Buying into the Regime
Heidi Tinsman
2014, Duke University Press
363 pages, paperback, plates
CHILE’S military dictator August Pinochet may have bought wholeheartedly into the promise, under his neoliberal vision, offered by the production of commodities such as grapes, but he probably did not realise that these contained the seeds of both the democracy movement and a new form of labour politics that challenged his regime’s oppressive ideas. Buying into the Regime is a groundbreaking transnational study of the Chilean and US grape industries. Everyone is familiar with Chilean wine, not least because under Pinochet the country became a major producer of grapes and the world’s leading exporter of this product. This book traces how income from grape production generated a new consumerism in the country by enabling fruit workers, a large proportion of them women, to buy imported products. In so doing, this industry had unforeseen consequences, influencing gender relations in a deeply comnservative country as well as the pro-democracy movement that increasingly began to challenge Pinochet’s brutal authoritarianism.
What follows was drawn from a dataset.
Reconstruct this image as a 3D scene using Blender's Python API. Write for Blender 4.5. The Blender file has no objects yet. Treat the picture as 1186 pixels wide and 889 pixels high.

While in the US businessmen were vigorously promoting grapes as a new form of healthy snack, trades unions were mobilising to highlight exploitation and environmental risks in the grape industry. Heidi Tinsman provides a fascinating insight into the evolution of production, consumption and social conflict in the grape industry in both Chile and the US at a time in which the shared values of elites were sowing the seeds of new forms of discontent.